TEHRAN -- Persian composer Mehdi Hosseini will perform his Baluchi concerto, utilizing folk music material from Iran’s Sistan and Baluchestan Provinces, at St. Petersburg’s House of Composers on June 11.

St. Petersburg-based American conductor Brad Cawyer along with musicians from the St. Petersburg Conservatory and Philharmonia will accompany Hosseini in the performance.
The concert offers further evidence that music provides an opportunity to broaden the audience’s perspective and create an atmosphere of awareness to the plight of others.
Georgy Firtich, director of the Association for Contemporary Music of St-Petersburg Composers Union has arranged the present season to foster a type of cultural understanding that stands as a marked contrast to that the Russian government.
Mehdi Hosseini was born in 1979, in Tehran, where he studied music theory, Persian music and composition with Farhad Fakhreddini.
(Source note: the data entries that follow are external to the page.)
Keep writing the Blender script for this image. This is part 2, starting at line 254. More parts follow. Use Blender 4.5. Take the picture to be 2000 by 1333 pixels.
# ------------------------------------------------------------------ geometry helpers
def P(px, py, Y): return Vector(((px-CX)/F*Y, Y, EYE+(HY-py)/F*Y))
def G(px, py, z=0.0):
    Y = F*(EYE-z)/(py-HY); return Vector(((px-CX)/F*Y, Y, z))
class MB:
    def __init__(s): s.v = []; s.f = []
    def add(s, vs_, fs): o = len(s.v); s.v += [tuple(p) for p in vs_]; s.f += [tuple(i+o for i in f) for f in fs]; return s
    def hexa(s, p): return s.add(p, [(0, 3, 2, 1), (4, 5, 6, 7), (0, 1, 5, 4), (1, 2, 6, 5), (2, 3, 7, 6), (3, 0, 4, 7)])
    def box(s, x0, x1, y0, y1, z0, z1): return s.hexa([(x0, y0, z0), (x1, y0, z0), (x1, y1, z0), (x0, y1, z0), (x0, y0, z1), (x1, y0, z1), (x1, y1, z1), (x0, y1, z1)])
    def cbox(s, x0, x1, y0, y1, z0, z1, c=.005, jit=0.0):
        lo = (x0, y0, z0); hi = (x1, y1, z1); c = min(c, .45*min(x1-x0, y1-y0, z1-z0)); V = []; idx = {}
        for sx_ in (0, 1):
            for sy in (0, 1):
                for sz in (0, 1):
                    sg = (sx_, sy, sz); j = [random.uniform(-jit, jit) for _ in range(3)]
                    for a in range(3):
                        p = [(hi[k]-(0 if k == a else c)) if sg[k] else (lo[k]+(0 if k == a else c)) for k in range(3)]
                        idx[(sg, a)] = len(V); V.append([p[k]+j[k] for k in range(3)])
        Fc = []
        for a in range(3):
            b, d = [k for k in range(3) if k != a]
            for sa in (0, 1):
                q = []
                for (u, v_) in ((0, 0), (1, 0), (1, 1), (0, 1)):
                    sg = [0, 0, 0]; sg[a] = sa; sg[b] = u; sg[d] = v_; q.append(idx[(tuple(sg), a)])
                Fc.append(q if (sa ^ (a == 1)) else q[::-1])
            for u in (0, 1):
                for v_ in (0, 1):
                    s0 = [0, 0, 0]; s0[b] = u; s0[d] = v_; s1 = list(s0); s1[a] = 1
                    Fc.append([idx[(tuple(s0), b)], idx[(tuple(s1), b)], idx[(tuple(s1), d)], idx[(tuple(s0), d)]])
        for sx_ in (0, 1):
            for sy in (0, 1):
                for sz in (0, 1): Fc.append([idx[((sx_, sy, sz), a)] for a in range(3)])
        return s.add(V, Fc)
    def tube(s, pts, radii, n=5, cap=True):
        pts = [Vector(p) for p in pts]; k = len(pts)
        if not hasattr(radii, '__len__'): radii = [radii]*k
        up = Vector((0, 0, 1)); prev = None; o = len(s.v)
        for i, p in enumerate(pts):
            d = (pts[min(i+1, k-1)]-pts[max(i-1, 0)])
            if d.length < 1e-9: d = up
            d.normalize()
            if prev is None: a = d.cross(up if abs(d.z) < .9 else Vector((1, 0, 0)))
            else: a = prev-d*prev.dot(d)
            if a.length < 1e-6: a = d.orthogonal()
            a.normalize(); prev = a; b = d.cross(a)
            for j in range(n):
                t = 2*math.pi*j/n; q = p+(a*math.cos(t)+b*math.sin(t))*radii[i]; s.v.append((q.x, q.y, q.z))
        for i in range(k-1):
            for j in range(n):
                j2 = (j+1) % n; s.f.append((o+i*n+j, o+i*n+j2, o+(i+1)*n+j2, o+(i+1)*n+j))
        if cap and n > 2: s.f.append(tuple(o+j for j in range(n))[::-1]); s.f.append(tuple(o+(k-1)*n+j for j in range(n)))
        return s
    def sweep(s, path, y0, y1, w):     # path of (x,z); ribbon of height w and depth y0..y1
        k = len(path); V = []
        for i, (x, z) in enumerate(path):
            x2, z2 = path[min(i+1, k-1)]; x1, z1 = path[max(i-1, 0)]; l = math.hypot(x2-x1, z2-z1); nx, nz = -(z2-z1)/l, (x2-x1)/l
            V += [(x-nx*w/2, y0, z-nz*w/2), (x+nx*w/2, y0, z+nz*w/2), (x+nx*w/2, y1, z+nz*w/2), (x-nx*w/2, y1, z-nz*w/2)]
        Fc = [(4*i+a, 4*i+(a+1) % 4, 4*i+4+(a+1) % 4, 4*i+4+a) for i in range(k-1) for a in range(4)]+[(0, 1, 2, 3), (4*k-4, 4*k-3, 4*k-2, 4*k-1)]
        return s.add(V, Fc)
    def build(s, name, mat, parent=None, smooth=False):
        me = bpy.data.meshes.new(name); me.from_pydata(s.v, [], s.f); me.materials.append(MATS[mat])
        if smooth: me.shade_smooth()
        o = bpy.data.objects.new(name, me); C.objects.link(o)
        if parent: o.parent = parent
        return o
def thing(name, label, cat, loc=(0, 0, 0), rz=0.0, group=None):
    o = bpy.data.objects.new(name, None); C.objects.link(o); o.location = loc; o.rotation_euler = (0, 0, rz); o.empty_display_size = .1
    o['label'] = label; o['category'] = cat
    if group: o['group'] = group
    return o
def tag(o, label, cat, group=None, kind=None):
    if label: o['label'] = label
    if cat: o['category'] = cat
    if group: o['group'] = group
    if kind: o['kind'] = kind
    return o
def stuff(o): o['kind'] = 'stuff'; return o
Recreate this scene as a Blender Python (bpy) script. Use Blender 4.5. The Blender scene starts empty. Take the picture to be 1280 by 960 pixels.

He later completed his bachelors and masters degrees in composition at Saint Petersburg State Conservatory in St. Petersburg, Russia.
There he studied composition with Alexander Mnatsakanian and afterwards took a postgraduate course with the composer Sergei Slonimsky and conducted research on Eastern music with Professor Tatiana Bershadskaya. Apart from his education in Russia, Hosseini has also been a student of the composer Nigel Osborne.
He has demonstrated his creative capabilities as a composer and his research abilities as an ethnomusicologist and theorist. Hosseini has written symphonic music and chamber orchestra pieces for ensembles and soloists in various compositional genres.
At its core, his music reflects his on-going research into the astonishing variety of Persian regional folk music and, in particular, the structure of Maqami music. His music achieves a subtle fusion of contemporary composition with ancient Persian musical traditions which can be heard in his Quartets that utilize folk material from Northern Khorasan and Bakhtiari, his Symphony of Monody that is based on Lorestan songs, and his 2008 concerto for string quartet and chamber orchestra that finds its source in the Maqams of southeastern region of Torbat-e Jam.